## [Stated problem]
Repeat every line, exactly, from the very first through the one where "SC.camera = cam" appears. Add nothing else.

Records with scene code:
— begin —
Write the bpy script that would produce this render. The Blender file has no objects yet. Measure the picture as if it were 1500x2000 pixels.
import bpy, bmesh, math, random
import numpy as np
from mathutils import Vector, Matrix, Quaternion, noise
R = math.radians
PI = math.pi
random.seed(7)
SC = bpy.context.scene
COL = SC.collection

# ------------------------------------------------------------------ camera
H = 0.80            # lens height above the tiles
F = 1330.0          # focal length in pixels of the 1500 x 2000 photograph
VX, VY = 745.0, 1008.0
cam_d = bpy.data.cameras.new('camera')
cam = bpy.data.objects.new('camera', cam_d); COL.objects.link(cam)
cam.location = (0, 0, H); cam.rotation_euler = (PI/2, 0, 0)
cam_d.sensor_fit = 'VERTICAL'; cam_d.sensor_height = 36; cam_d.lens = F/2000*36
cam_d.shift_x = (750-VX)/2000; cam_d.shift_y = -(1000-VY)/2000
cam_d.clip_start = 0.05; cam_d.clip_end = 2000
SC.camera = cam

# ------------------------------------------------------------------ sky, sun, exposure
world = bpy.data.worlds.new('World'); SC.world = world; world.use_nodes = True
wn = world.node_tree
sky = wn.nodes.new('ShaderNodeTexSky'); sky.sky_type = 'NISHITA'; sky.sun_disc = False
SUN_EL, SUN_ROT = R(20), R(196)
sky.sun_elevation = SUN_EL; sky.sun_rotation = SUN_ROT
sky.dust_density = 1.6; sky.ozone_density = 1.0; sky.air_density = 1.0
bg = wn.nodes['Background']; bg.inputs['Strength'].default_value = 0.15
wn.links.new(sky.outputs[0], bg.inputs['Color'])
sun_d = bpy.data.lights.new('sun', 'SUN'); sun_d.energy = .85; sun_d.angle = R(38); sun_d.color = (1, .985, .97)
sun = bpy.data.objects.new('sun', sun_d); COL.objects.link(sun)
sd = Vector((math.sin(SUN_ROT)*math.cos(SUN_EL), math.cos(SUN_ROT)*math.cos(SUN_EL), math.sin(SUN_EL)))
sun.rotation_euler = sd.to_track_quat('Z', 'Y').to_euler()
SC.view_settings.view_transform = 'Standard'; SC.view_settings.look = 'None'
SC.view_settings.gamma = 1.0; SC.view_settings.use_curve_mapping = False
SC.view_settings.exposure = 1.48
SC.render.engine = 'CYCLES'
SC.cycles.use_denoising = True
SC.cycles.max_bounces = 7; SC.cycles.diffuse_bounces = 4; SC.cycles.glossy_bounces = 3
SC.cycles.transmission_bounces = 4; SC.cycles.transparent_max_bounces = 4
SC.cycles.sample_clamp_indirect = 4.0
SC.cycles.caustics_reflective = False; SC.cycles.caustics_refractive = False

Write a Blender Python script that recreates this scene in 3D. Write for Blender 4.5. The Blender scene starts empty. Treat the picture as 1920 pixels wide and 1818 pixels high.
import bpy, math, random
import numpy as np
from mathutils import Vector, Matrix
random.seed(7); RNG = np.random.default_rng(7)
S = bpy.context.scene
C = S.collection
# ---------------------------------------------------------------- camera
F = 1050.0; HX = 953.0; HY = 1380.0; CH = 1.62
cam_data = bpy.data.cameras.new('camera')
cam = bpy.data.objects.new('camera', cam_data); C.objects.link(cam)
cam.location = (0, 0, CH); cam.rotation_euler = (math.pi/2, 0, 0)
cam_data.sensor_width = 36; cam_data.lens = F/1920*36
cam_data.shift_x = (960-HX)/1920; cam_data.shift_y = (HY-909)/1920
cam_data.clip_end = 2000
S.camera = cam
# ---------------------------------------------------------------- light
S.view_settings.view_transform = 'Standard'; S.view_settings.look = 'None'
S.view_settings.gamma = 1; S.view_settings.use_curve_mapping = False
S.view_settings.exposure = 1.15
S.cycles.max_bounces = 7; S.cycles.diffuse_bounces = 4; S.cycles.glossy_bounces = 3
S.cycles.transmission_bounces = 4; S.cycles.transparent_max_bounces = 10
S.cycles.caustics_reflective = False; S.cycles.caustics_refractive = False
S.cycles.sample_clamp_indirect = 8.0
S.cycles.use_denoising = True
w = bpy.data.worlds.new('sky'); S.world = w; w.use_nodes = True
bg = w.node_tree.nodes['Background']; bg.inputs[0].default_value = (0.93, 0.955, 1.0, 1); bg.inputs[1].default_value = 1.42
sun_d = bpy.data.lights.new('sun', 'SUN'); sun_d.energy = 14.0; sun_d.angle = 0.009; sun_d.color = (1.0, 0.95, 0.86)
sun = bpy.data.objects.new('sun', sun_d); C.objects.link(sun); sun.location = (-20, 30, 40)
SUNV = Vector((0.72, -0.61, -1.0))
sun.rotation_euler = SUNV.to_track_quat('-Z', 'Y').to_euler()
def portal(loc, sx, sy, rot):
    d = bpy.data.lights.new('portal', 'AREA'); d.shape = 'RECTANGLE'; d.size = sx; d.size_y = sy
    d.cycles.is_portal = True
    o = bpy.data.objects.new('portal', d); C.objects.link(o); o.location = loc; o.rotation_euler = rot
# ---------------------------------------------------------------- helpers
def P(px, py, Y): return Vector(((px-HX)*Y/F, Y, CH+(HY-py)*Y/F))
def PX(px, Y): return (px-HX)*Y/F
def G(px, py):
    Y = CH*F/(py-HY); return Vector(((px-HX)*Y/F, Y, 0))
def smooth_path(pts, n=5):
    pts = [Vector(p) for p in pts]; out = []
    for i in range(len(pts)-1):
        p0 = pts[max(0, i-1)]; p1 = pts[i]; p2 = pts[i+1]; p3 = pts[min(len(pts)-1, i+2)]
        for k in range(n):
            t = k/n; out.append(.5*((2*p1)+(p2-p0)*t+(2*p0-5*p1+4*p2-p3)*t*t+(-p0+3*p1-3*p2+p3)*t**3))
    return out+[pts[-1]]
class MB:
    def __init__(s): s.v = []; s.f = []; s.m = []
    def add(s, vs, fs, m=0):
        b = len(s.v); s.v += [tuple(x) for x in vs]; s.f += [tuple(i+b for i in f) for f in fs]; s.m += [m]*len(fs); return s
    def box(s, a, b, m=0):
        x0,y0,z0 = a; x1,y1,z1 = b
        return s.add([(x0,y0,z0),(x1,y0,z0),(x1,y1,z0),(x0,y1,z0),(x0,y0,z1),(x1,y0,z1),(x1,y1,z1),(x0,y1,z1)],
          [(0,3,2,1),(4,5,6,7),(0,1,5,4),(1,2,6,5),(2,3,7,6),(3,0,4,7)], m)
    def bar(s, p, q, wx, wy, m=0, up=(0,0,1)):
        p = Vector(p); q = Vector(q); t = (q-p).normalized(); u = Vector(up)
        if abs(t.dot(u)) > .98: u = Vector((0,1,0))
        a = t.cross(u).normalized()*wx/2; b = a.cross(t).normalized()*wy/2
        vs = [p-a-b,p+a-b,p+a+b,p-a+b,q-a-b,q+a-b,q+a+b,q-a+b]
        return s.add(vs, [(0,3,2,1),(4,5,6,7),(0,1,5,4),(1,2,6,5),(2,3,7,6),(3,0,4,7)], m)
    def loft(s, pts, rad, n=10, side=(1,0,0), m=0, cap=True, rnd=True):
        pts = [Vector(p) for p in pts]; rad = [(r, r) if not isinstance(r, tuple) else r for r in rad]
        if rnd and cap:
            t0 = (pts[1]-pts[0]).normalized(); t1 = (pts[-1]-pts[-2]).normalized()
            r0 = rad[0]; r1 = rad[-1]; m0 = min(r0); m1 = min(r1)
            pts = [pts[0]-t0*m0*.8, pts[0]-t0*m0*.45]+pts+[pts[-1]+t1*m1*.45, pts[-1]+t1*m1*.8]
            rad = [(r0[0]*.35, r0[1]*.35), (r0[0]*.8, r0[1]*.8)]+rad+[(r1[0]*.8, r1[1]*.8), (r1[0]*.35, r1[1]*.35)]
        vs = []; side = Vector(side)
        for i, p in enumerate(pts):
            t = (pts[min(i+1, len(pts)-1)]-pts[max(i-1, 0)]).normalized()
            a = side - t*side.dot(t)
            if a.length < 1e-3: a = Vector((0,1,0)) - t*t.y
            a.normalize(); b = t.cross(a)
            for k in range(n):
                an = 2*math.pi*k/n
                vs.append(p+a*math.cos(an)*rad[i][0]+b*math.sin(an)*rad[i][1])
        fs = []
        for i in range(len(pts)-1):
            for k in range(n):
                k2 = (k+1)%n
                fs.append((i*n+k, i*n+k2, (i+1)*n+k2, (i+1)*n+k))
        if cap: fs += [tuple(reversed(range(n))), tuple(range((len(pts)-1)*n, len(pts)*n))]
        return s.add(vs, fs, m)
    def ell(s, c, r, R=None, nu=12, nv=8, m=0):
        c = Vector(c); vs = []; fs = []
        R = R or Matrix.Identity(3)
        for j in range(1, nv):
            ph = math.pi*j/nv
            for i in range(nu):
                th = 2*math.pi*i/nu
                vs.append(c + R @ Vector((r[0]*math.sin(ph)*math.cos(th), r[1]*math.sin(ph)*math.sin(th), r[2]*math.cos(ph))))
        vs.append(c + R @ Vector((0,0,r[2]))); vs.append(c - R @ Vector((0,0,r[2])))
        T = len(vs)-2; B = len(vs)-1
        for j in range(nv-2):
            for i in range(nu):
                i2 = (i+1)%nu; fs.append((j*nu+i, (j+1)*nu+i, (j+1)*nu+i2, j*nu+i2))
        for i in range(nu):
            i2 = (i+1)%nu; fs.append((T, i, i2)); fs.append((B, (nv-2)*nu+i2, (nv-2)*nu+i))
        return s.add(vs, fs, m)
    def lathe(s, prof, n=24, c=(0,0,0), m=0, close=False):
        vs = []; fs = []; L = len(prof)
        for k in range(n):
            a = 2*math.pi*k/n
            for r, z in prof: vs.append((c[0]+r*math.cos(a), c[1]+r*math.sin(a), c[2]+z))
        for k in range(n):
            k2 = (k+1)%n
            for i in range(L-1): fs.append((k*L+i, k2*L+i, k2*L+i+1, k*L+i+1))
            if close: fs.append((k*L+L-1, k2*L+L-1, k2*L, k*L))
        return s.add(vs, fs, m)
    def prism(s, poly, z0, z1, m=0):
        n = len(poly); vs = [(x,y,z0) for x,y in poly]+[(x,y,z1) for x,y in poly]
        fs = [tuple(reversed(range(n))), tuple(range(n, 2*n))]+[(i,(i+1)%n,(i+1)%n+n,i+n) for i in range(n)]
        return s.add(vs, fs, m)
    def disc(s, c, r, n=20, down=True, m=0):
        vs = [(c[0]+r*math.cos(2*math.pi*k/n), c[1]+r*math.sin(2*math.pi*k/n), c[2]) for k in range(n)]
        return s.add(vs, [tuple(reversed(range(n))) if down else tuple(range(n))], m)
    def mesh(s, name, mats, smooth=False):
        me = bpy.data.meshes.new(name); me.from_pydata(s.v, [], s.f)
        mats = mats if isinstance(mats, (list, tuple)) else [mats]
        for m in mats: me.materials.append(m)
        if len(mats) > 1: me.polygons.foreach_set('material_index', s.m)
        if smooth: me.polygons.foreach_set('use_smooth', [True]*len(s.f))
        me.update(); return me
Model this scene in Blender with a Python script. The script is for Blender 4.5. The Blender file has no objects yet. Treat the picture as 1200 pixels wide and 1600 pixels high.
— end —
## [Solution to this task]
Write the bpy script that would produce this render. The Blender file has no objects yet. Measure the picture as if it were 1500x2000 pixels.
import bpy, bmesh, math, random
import numpy as np
from mathutils import Vector, Matrix, Quaternion, noise
R = math.radians
PI = math.pi
random.seed(7)
SC = bpy.context.scene
COL = SC.collection

# ------------------------------------------------------------------ camera
H = 0.80            # lens height above the tiles
F = 1330.0          # focal length in pixels of the 1500 x 2000 photograph
VX, VY = 745.0, 1008.0
cam_d = bpy.data.cameras.new('camera')
cam = bpy.data.objects.new('camera', cam_d); COL.objects.link(cam)
cam.location = (0, 0, H); cam.rotation_euler = (PI/2, 0, 0)
cam_d.sensor_fit = 'VERTICAL'; cam_d.sensor_height = 36; cam_d.lens = F/2000*36
cam_d.shift_x = (750-VX)/2000; cam_d.shift_y = -(1000-VY)/2000
cam_d.clip_start = 0.05; cam_d.clip_end = 2000
SC.camera = cam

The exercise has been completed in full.